[EM] full rankings, voter desire for

Rob Lanphier robla at robla.net
Sun Oct 16 11:27:46 PDT 2005


Hi Kevin,

Thanks for the reply.

I'll have to think about some elements of your mail, but there are
pieces I want to respond to right away.

On Sun, 2005-10-16 at 05:55 +0200, Kevin Venzke wrote:
> --- Rob Lanphier <robla at robla.net> a écrit :
> > Here's a related set of questions I've been meaning to ask:
> > 
> > 1.  Are the Later No Harm (LNH) criterion and the Sincere Favorite
> > Criterion (SFC) mutually incompatible?
> 
> It seems I've caused some confusion. "Sincere Favorite" is my votes-only
> attempt at FBC. I don't know of any method which satisfies one of FBC and
> Sincere Favorite, but not the other, so there's not much need to discuss
> these criteria separately.
> 
> "SFC" stands for "Strategy-Free Criterion" as Mike said.

Oops, that was a thinko on my part when I was spelling out the
abbreviation.  I meant "Strategy-Free Criterion".

> > 3.  Are LNH, SFC and FBC mutually incompatible?
> > 
> > If the answer to #3 is "no", I'm very interested in figuring out a
> > system that satisfies those three.
> 
> As Mike said, MMPO satisfies all three of these (and Sincere Favorite).
> But it fails SDSC (and minimal defense) and Plurality.
[...]
>  Failing Plurality is
> probably not acceptable in a public election, since it makes the winner
> very hard to justify (i.e. you'd have to explain what positive incentives
> the method offers, to balance the counter-intuitive winner).

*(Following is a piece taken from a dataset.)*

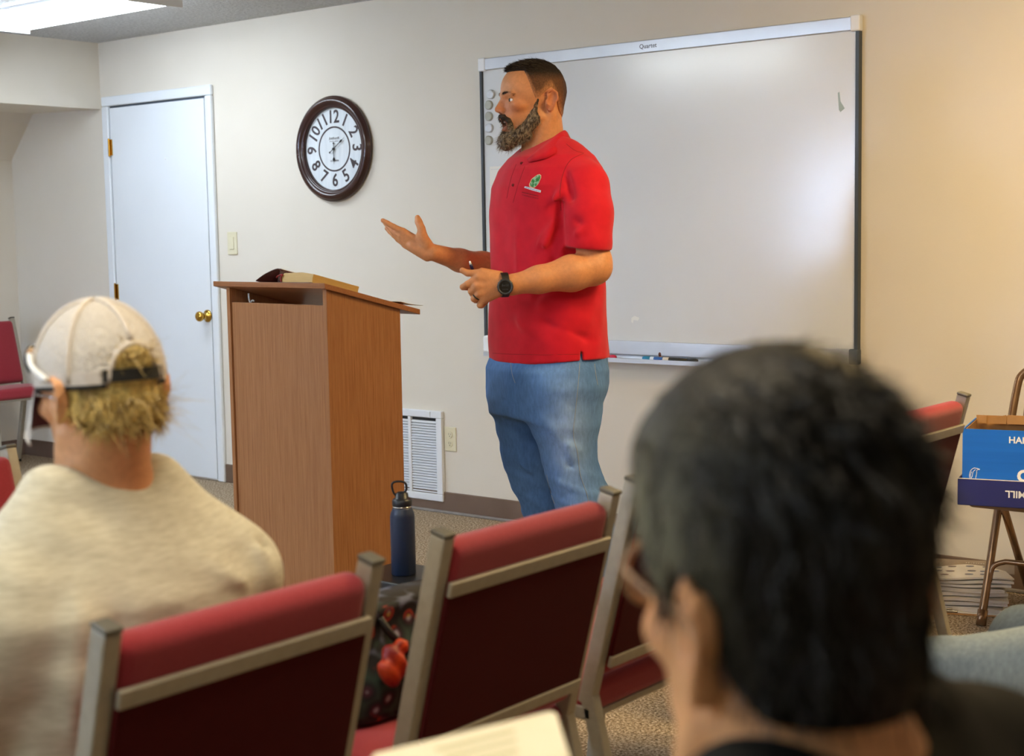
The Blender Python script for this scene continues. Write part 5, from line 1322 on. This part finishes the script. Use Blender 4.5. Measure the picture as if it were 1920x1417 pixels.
    def trousers(s, m, colf, folds=.004, seed=5):
        def fn(P):
            d = ell(P, (0, 0, .590), (.14, .19, .095))
            for k_ in (0, 1):
                H_, K_, A_ = s.hips[k_], s.knees[k_], s.ankles[k_]
                leg = chain(P, [H_, K_], [s.thigh*1.05, s.thigh*.80], .03); leg = smin(leg, chain(P, [K_, A_], [s.thigh*.78, s.calf], .03), .03)
                d = smin(d, leg, .03)
            d = d-(folds*rnd3(P, 30, seed)+folds*.5*rnd3(P, 75, seed+1)).astype(f32)
            return smax(d, .05-P[:, 2], .005)
        lo = np.min([np.array(q) for q in s.hips+s.knees+s.ankles], 0)-.16; hi = np.max([np.array(q) for q in s.hips+s.knees+s.ankles], 0)+.16
        lo[0] = min(lo[0], -.2); lo[2] = .03
        return sculpt('trousers', fn, lo, hi, .0065, m, s.o, 1, colf)
    def shoes(s, m):
        for k_ in (0, 1):
            A_ = s.ankles[k_]
            def fn(P, A_=A_):
                p = P-A3((A_[0], A_[1], 0)); d = cap(p, (-.045, 0, .042), (.14, 0, .034), .042, .034); d = smin(d, cap(p, (-.03, 0, .05), (-.01, 0, .11), .042, .038), .03)
                return smax(smin(d, smax(cap(p, (-.05, 0, .01), (.145, 0, .01), .045, .043), p[:, 2]-.022, .003), .003), -p[:, 2], .002)
            sculpt('shoe', fn, (A_[0]-.13, A_[1]-.1, -.01), (A_[0]+.22, A_[1]+.1, .17), .007, m, s.o, 1)
M['oat'] = mat('oatmeal_jersey', 'd4d0be', .9, c2='bdb8a4', scale=40, stretch=(1, 1, 6), bump=.25, bscale=500, bdist=.001, sheen=.1, spec=.1, detail=6)
M['blackshirt'] = mat('black_shirt', '101111', .85, c2='181818', scale=40, spec=.15)
M['plaid'] = mat('grey_jersey', '4a5058', .9, c2='565c66', scale=30)
M['capmesh'] = mat('cap_mesh', 'cdc8c2', .8, c2='b6b0a9', scale=420, bump=.5, bscale=520, bdist=.001)
M['caprim'] = mat('cap_cotton', 'd2cbc4', .8, c2='c6beb6', scale=120)
M['brimunder'] = mat('brim_underside', '5a2a30', .8)
M['blond'] = attr_mat('blond_hair', .5, .5, 120, (1, 1, .35), bump=.6, bscale=260, bdist=.004)
M['blondt'] = mat('blond_strand', 'dcc27a', .45, c2='8a7040', scale=60, lo=.35, hi=.7)
M['blackhair'] = attr_mat('black_hair', .50, .35, 90, (1, 1, .2), bump=.6, bscale=160, bdist=.004, spec=.15)
M['blackt'] = mat('black_strand', '0a0908', .5, c2='1e1c17', scale=40, lo=.4, hi=.75)
M['tan'] = mat('tan_frame', 'b08c6a', .4); M['lens'] = mat('dark_lens', '1c1014', .08); M['wire'] = mat('wire_frame', 'a08060', .3, .3)
def skin_col(base, red='b4583c'):
    b_ = L3c(base); r_ = L3c(red)
    return lambda v: mixc(np.tile(b_, (len(v), 1)), r_, .10+.2*rnd3(v, 30, 5))

tq = at_D(737, 1245, 2.40)
def cloth_fn(P):
    p = P-A3(tq); d = ell(p, (0, 0, 0), (.020, .026, .034)); d = smin(d, ell(p, (.0, .02, .030), (.010, .028, .010)), .012)
    return d-(.006*np.sin(p[:, 1]*190+p[:, 2]*60+2*np.sin(p[:, 2]*40))*.6+.006*rnd3(P, 60, 2)).astype(f32)
o = sculpt('red_cloth', cloth_fn, tuple(tq-Vector((.12, .14, .14))), tuple(tq+Vector((.12, .14, .14))), .004, mat('scarf_red', '7a0c04', .5, c2='cc4818', scale=26, lo=.42, hi=.6), bag, 1)
o.matrix_parent_inverse = Matrix.Translation(-Vector(bag.location)); o['label'] = 'bundle of shiny red and orange cloth'

# --- person in the mesh cap, on the nearest chair
q = at_D(197, 742, 2.0)
woman = Seated('person', 'person seen from behind in a pale mesh cap and oatmeal t-shirt, short blond hair', (-1.690, 1.213, 0), PI,
    [(.50, 0, .125, .185), (.58, -.005, .118, .180), (.68, -.012, .118, .195), (.77, -.02, .120, .212), (.835, -.022, .110, .216), (.885, -.012, .096, .188), (.935, .0, .080, .132), (.968, .012, .074, .098), (.992, .016, .068, .082)],
    [(-.01, .186, .815), (-.01, -.186, .815)], [(.07, .27, .62), (.07, -.27, .62)], [(.30, .12, .60), (.30, -.12, .60)],
    [((1, -.5, -.3), (0, -1, .3), .5), ((1, .5, -.3), (0, 1, .3), .5)],
    [(.02, .09, .585), (.02, -.09, .585)], [(.44, .13, .565), (.44, -.13, .565)], [(.42, .13, .09), (.42, -.13, .09)], thigh=.082)
woman.set_head(q, math.radians(90+38.87+44), .93, math.radians(4))
def wfold(P):
    f = 0
    for a, b_, w_, am in (((-.14, -.05, .90), (-.14, -.17, .80), .020, .012), ((-.14, -.09, .84), (-.13, -.19, .76), .016, -.012), ((-.12, .13, .92), (-.12, .17, .60), .022, .012), ((-.12, .08, .86), (-.13, .12, .58), .02, -.010),
                          ((-.12, -.02, .94), (-.13, -.14, .90), .014, .008), ((-.12, .06, .93), (-.13, -.08, .925), .012, -.006), ((-.10, -.18, .88), (-.06, -.22, .76), .012, .010), ((-.08, -.20, .88), (-.04, -.23, .78), .010, -.009)):
        f = f+fold_ridge(P, a, b_, w_, am)
    return f
woman.extra = wfold
woman.body(M['skin'], skin_col('dda578'))
woman.shirt('t_shirt', M['oat'], .50, .995, .0055, 3, collar_r=.060)
woman.trousers(M['denim'], lambda v: mixc(np.tile(L3c('3a4658'), (len(v), 1)), L3c('5a6c84'), .4+.4*rnd3(v, 20, 2)))
woman.shoes(M['shoe'])
def cap_shell(p): return ell(p, (12, 0, 28), (111, 86, 112))
def cap_fn_(p, off=0):
    d = cap_shell(p)+off
    zb = 20+.06*p[:, 0]
    d = smax(d, zb-p[:, 2], 2)
    hole = np.sqrt((p[:, 1]/38)**2+((p[:, 2]-24)/50)**2)-1
    hole = np.where(p[:, 0] < 0, hole*38, 40)
    d = smax(d, -hole, 2)
    return smax(d, -(cap_shell(p)+3.5), 1)
wo_ = woman.o
cap_o = sculpt('mesh_cap', lambda P: (cap_fn_(woman.th(P))*woman.hs[0]/1000).astype(f32), woman.HC-.16, woman.HC+.17, .0026, M['capmesh'], wo_, 1)
def ring_on(fn, pts, r, name, m, par, seg=8):
    b = NB(); tube(b, [woman.hw(*p_) for p_ in pts], r, seg); return obj(name, b, m, par, smooth=True)
def shell_pt(az, el, k_=1.012):   # az from the back (0) towards the left
    a, e = math.radians(az), math.radians(el)
    return (12-111*k_*math.cos(a)*math.cos(e), 86*k_*math.sin(a)*math.cos(e), 28+112*k_*math.sin(e))
def hgt_pt(az, z):
    e = math.degrees(math.asin(max(-1, min(1, (z-28)/112)))); return shell_pt(az, e)
for az in (62, -62, 118, -118): ring_on(None, [shell_pt(az, e) for e in range(-2, 90, 6)], .0042, 'cap_seam', M['caprim'], cap_o)
ring_on(None, [shell_pt(0, e) for e in range(28, 90, 6)], .0036, 'cap_seam', M['caprim'], cap_o)
arch = []
for i in range(21):
    t = PI*i/20; l_ = 39*math.cos(t); z_ = 22+52*math.sin(t); rr_ = 1-(l_/87)**2-((z_-28)/113)**2; arch.append((12-112*math.sqrt(max(rr_, 0)), l_, z_))
ring_on(None, arch, .0045, 'arch_binding', M['caprim'], cap_o)
b = NB(); n = 24
def band(z0, z1, az0, az1, k_, name, m, th=2.):
    b = NB(); g_ = []
    for i in range(n+1):
        az = az0+(az1-az0)*i/n; row = []
        for z_, kk in ((z0, k_), (z1, k_), (z1, k_+.03), (z0, k_+.03)):
            e = math.degrees(math.asin((z_-28)/112)); row.append(b.verts.new(woman.hw(*[(12+(c_-12)*kk if j == 0 else c_*kk if j == 1 else c_) for j, c_ in enumerate(shell_pt(az, e, 1))])))
        g_.append(row)
    for i in range(n):
        for k2 in range(4): b.faces.new((g_[i][k2], g_[i][(k2+1) % 4], g_[i+1][(k2+1) % 4], g_[i+1][k2]))
    b.faces.new(g_[0]); b.faces.new(g_[-1][::-1]); return obj(name, b, m, cap_o)
band(22, 40, -32, 32, 1.02, 'adjuster_strap', M['rubber'])['label'] = 'black plastic adjuster strap'
band(14, 20, 30, 330, .985, 'sweatband', M['rubber']) 
band(20, 38, 34, 326, 1.0, 'cap_band', M['caprim'])
b = NB(); lathe(b, [(0, .004), (.006, .003), (.007, 0)], 16, Matrix.Translation(woman.hw(12, 0, 141)) ); obj('cap_button', b, M['caprim'], cap_o, smooth=True)
# drooping brim
def brim(off, name, m, th=2.2):
    b = NB(); nu, nv = 16, 8; T_ = []
    for s_ in (0, 1):
        G_ = []
        for i in range(nu+1):
            a = -1+2*i/nu; row = []
            for j in range(nv+1):
                t = j/nv; g = 12+108*math.cos(a*1.0)+(74*math.cos(a*1.15)+8)*t; l_ = 86*math.sin(a*1.0)*(1-.04*t); z_ = 22+6-74*t*(.55+.45*t)-20*a*a*(.3+.7*t)+off-s_*th
                row.append(b.verts.new(woman.hw(g, l_, z_)))
            G_.append(row)
        T_.append(G_)
    for s_ in (0, 1):
        for i in range(nu):
            for j in range(nv): b.faces.new([T_[s_][x][y] for x, y in ((i, j), (i+1, j), (i+1, j+1), (i, j+1))])
    per = [(i, nv) for i in range(nu+1)]; 
    for k2 in range(len(per)-1): (a1, a2), (b1, b2) = per[k2], per[k2+1]; b.faces.new((T_[0][a1][a2], T_[0][b1][b2], T_[1][b1][b2], T_[1][a1][a2]))
    for e in (0, nu):
        for j in range(nv): b.faces.new((T_[0][e][j], T_[0][e][j+1], T_[1][e][j+1], T_[1][e][j]))
    return obj(name, b, m, cap_o, smooth=False)
brim(1.5, 'brim', M['caprim'], 1.6); brim(-.4, 'brim_underside', M['brimunder'], 2.4)
e_ = [(12+108*math.cos(a)+(74*math.cos(a*1.15)+8), 86*math.sin(a)*.96, 28-74-20*a*a) for a in [-1+2*i/20 for i in range(21)]]
ring_on(None, e_, .0022, 'brim_edge', M['caprim'], cap_o)
# sunglasses pushed up on the cap front
sg = thing('sunglasses', 'tan and dark sunglasses pushed up on the front of the mesh cap', 'sunglasses', woman.o.location, PI)
b = NB(); pts_f = [shell_pt(180-a, 20, 1.10) for a in range(-58, 59, 8)]
tube(b, [woman.hw(*p_) for p_ in pts_f], .0055, 8); obj('glasses_frame', b, M['tan'], sg, smooth=True)
for s_ in (1, -1):
    b = NB(); c_ = woman.hw(*shell_pt(180-s_*30, 14, 1.12)); bmesh.ops.create_uvsphere(b, u_segments=20, v_segments=12, radius=1, matrix=Matrix.Translation(c_) @ Matrix(woman.HM.tolist()).to_4x4() @ Matrix.Rotation(-s_*math.radians(-35), 4, 'Z') @ Matrix.Diagonal((.004, .030, .022, 1)))
    obj('dark_lens', b, M['lens'], sg, smooth=True)
    b = NB(); tube(b, smooth_curve([woman.hw(*shell_pt(180-s_*60, 18, 1.10)), woman.hw(*shell_pt(180-s_*78, 10, 1.10)), woman.hw(*shell_pt(180-s_*98, 1, 1.07))], 5), .0042, 8); obj('temple_arm', b, M['whiteplast'], sg, smooth=True)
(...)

No argument here.   I'm assuming, though, that Plurality isn't mutually
exclusive of any of the other three (SFC, LNH, and FBC). 

> I don't believe SDSC and LNHarm to be compatible.


> When SDSC is failed, this means that the method can elect the wrong one of
> two frontrunners who have no overlapping support.

I'll have to think about this some more.

As a thought exercise for purposes of this conversation, and not really
as a serious proposal, I'd like to propose "Plurality-patched MMPO".
The procedure would be as follows:

1.  Eliminate all candidates whose selection would violate the Plurality
criterion
2.  Determine the MMPO winner from the remaining candidates.

I'm going to play around with this myself, and try to understand its
properties and differences to plain MMPO.  If something immediately
obvious that's bad about this strikes you, let me know.

A simpler variant of this would be "Majority ranked MMPO":
1.  Eliminate all candidates who aren't ranked on a majority of ballots
2.  Determine the MMPO winner from the remaining candidates.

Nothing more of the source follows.